THE DATA:
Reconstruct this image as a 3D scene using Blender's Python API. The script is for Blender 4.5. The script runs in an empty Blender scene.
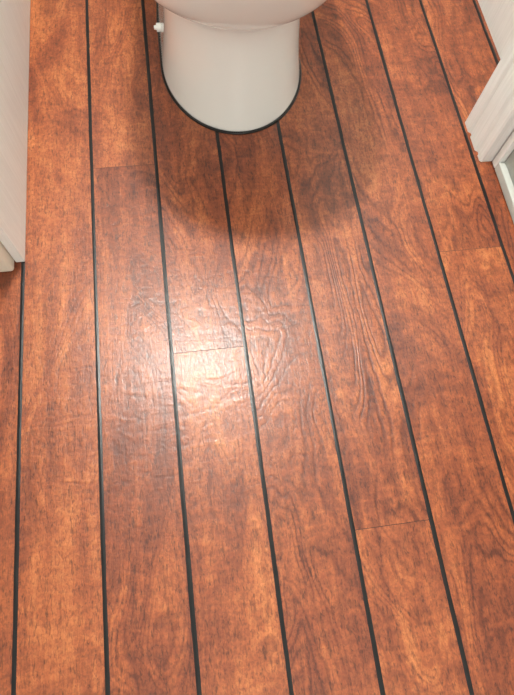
import bpy, bmesh, math, random
from mathutils import Vector, Matrix
random.seed(4)
S=bpy.context.scene
S.view_settings.view_transform='Standard'
H=0.85
# ---------------------------------------------------------------- helpers
def link(ob,parent=None):
    S.collection.objects.link(ob)
    if parent: ob.parent=parent
    return ob
def from_bm(bm,name,mats,parent=None,smooth=False):
    me=bpy.data.meshes.new(name); bmesh.ops.recalc_face_normals(bm,faces=bm.faces); bm.to_mesh(me); bm.free()
    for m in (mats if isinstance(mats,list) else [mats]): me.materials.append(m)
    if smooth:
        for p in me.polygons: p.use_smooth=True
    return link(bpy.data.objects.new(name,me),parent)
def add_box(bm,x0,x1,y0,y1,z0,z1,mi=0):
    vs=[bm.verts.new(p) for p in [(x0,y0,z0),(x1,y0,z0),(x1,y1,z0),(x0,y1,z0),(x0,y0,z1),(x1,y0,z1),(x1,y1,z1),(x0,y1,z1)]]
    fs=[]
    for q in [(0,3,2,1),(4,5,6,7),(0,1,5,4),(1,2,6,5),(2,3,7,6),(3,0,4,7)]:
        f=bm.faces.new([vs[i] for i in q]); f.material_index=mi; fs.append(f)
    return vs,fs
def box(name,x0,x1,y0,y1,z0,z1,mat,parent=None,bev=0.0,seg=3):
    bm=bmesh.new(); add_box(bm,x0,x1,y0,y1,z0,z1)
    if bev>0: bmesh.ops.bevel(bm,geom=list(bm.edges),offset=bev,segments=seg,affect='EDGES',profile=0.5)
    ob=from_bm(bm,name,mat,parent)
    if bev>0:
        for p in ob.data.polygons: p.use_smooth=True
        m=ob.modifiers.new('wn','WEIGHTED_NORMAL'); m.keep_sharp=False
    return ob
def newmat(name):
    m=bpy.data.materials.new(name); m.use_nodes=True
    nt=m.node_tree; b=nt.nodes['Principled BSDF']
    return m,nt,b
def L(nt,a,b): nt.links.new(a,b)
def mth(nt,op,a,b=None,clamp=False):
    n=nt.nodes.new('ShaderNodeMath'); n.operation=op; n.use_clamp=clamp
    for i,v in enumerate([a,b]):
        if v is None: continue
        if isinstance(v,(int,float)): n.inputs[i].default_value=v
        else: L(nt,v,n.inputs[i])
    return n.outputs[0]
def ramp(nt,fac,stops):
    r=nt.nodes.new('ShaderNodeValToRGB'); L(nt,fac,r.inputs[0])
    e=r.color_ramp.elements
    while len(e)<len(stops): e.new(0.5)
    for i,(p,c) in enumerate(stops):
        e[i].position=p; e[i].color=(c[0],c[1],c[2],1) if not isinstance(c,(int,float)) else (c,c,c,1)
    return r.outputs[0]
def mapping(nt,vec,scale,loc=(0,0,0)):
    m=nt.nodes.new('ShaderNodeMapping'); m.inputs['Scale'].default_value=scale; m.inputs['Location'].default_value=loc
    L(nt,vec,m.inputs[0]); return m.outputs[0]
def noise(nt,vec,scale=1,detail=2,rough=.5,dist=0):
    n=nt.nodes.new('ShaderNodeTexNoise'); L(nt,vec,n.inputs['Vector'])
    n.inputs['Scale'].default_value=scale; n.inputs['Detail'].default_value=detail
    n.inputs['Roughness'].default_value=rough; n.inputs['Distortion'].default_value=dist
    return n.outputs['Fac']
def mix(nt,mode,fac,a,b):
    n=nt.nodes.new('ShaderNodeMix'); n.data_type='RGBA'; n.blend_type=mode
    if isinstance(fac,(int,float)): n.inputs[0].default_value=fac
    else: L(nt,fac,n.inputs[0])
    for i,v in ((6,a),(7,b)):
        if isinstance(v,tuple): n.inputs[i].default_value=(*v,1)
        else: L(nt,v,n.inputs[i])
    return n.outputs[2]
# ---------------------------------------------------------------- materials
def wood():
    m,nt,b=newmat('varnished_hardwood')
    tc=nt.nodes.new('ShaderNodeTexCoord').outputs['Object']
    at=nt.nodes.new('ShaderNodeAttribute'); at.attribute_name='plank'
    sep=nt.nodes.new('ShaderNodeSeparateColor'); L(nt,at.outputs['Color'],sep.inputs[0])
    R,G,B=sep.outputs; A=at.outputs['Alpha']
    off=nt.nodes.new('ShaderNodeCombineXYZ')
    L(nt,mth(nt,'MULTIPLY',R,37.0),off.inputs[0]); L(nt,mth(nt,'MULTIPLY',G,53.0),off.inputs[1]); L(nt,mth(nt,'MULTIPLY',B,19.0),off.inputs[2])
    va=nt.nodes.new('ShaderNodeVectorMath'); va.operation='ADD'; L(nt,tc,va.inputs[0]); L(nt,off.outputs[0],va.inputs[1])
    v=va.outputs[0]
    # growth figure: contour lines of a stretched field, only strong on some boards
    fld=noise(nt,mapping(nt,v,(6.5,2.6,1)),1,1.8,.45,.9)
    wob=noise(nt,mapping(nt,v,(70,36,1)),1,2.5,.55,.5)
    f2=mth(nt,'ADD',mth(nt,'MULTIPLY',fld,125),mth(nt,'MULTIPLY',wob,5.0))
    rings=mth(nt,'ADD',mth(nt,'MULTIPLY',mth(nt,'SINE',f2),.5),.5)
    rd0=mth(nt,'POWER',rings,2.6)
    # wide slow bands following the same figure
    f3=mth(nt,'ADD',mth(nt,'MULTIPLY',fld,30),mth(nt,'MULTIPLY',wob,1.6))
    bands=mth(nt,'ADD',mth(nt,'MULTIPLY',mth(nt,'SINE',f3),.5),.5)
    msk=ramp(nt,noise(nt,mapping(nt,v,(9,4.5,1),(3,7,0)),1,2),[(.38,0.15),(.60,1.0)])
    ringdark=mth(nt,'MULTIPLY',mth(nt,'MULTIPLY',rd0,msk),A)
    st=noise(nt,mapping(nt,v,(210,22,1)),1,3,.6,.6)
    st2=noise(nt,mapping(nt,v,(48,2.2,1)),1,2.5,.5,.6)
    pores=noise(nt,mapping(nt,v,(340,70,1)),1,2,.6,1.0)
    speck=noise(nt,mapping(nt,v,(240,190,1)),1,2,.6,.8)
    blot=noise(nt,mapping(nt,v,(10,4.5,1)),1,1.5,.45,1.2)
    curl=noise(nt,mapping(nt,v,(42,60,1)),1,2,.55,1.2)
    ripple=noise(nt,mapping(nt,v,(15,44,1)),1,1.5,.5,1.4)
    def cen(x,k): return mth(nt,'MULTIPLY',mth(nt,'SUBTRACT',x,.5),k)
    t=mth(nt,'ADD',cen(blot,.50),cen(st2,.58))
    for e in (cen(st,.42),cen(curl,.36),cen(ripple,.34),cen(B,.90),cen(bands,.16)): t=mth(nt,'ADD',t,e)
    t=mth(nt,'ADD',t,.5,True)
    col=ramp(nt,t,[(.10,(.110,.023,.008)),(.38,(.215,.049,.0155)),(.60,(.330,.087,.026)),(.92,(.52,.172,.053))])
    pd=ramp(nt,pores,[(.34,.28),(.46,1.0)])
    col=mix(nt,'MULTIPLY',.70,col,pd)
    sp=ramp(nt,speck,[(.34,.66),(.50,1.0),(.70,1.30)])
    col=mix(nt,'MULTIPLY',.78,col,sp)
    rd=ramp(nt,ringdark,[(.0,(1,1,1)),(1.0,(.44,.34,.30))])
    col=mix(nt,'MULTIPLY',1.0,col,rd)
    L(nt,col,b.inputs['Base Color'])
    rg=mth(nt,'ADD',mth(nt,'MULTIPLY',pores,.20),.34)
    L(nt,rg,b.inputs['Roughness'])
    b.inputs['IOR'].default_value=1.49
    b.inputs['Coat Weight'].default_value=.30; b.inputs['Coat Roughness'].default_value=.22
    hgt=mth(nt,'ADD',mth(nt,'MULTIPLY',st,.30),mth(nt,'MULTIPLY',curl,.42))
    hgt=mth(nt,'ADD',hgt,mth(nt,'MULTIPLY',ripple,.5))
    hgt=mth(nt,'SUBTRACT',hgt,mth(nt,'MULTIPLY',ringdark,.25))
    hgt=mth(nt,'ADD',hgt,mth(nt,'MULTIPLY',pores,.30))
    bp=nt.nodes.new('ShaderNodeBump'); bp.inputs['Strength'].default_value=.6; bp.inputs['Distance'].default_value=.0012
    L(nt,hgt,bp.inputs['Height']); L(nt,bp.outputs[0],b.inputs['Normal']); L(nt,bp.outputs[0],b.inputs['Coat Normal'])
    return m
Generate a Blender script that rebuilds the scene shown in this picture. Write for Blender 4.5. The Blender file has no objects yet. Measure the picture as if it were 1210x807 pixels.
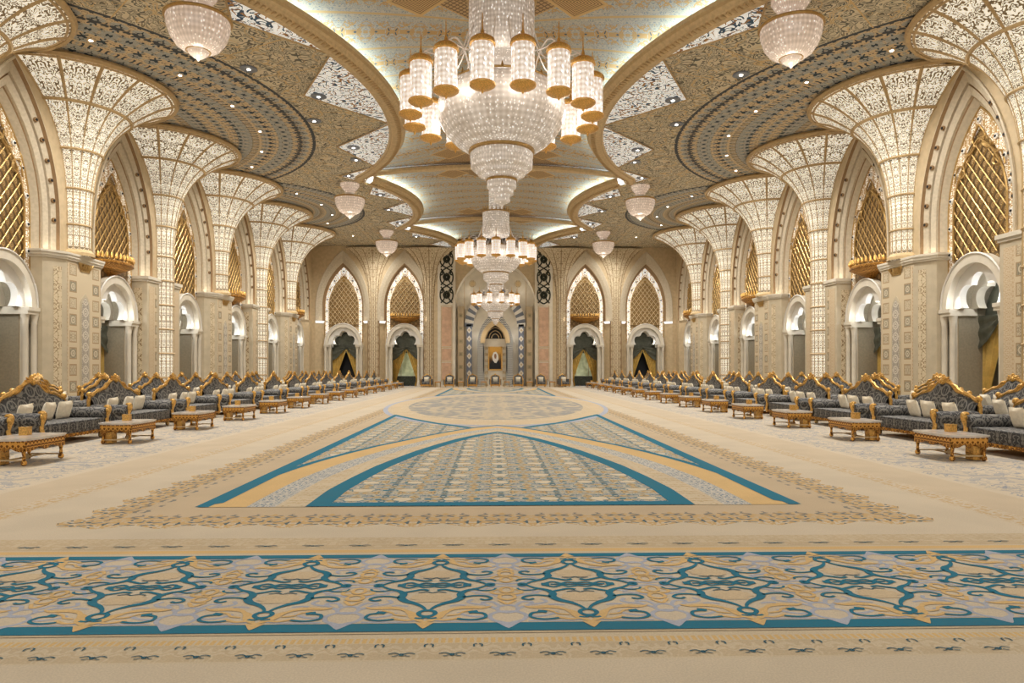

STATED EXERCISE: Show every line from the entries above in which "this" appears.

SOLUTION TO THE PROBLEM:
Reconstruct this image as a 3D scene using Blender's Python API. The script is for Blender 4.5. The script runs in an empty Blender scene.
Generate a Blender script that rebuilds the scene shown in this picture. Write for Blender 4.5. The Blender file has no objects yet. Measure the picture as if it were 1210x807 pixels.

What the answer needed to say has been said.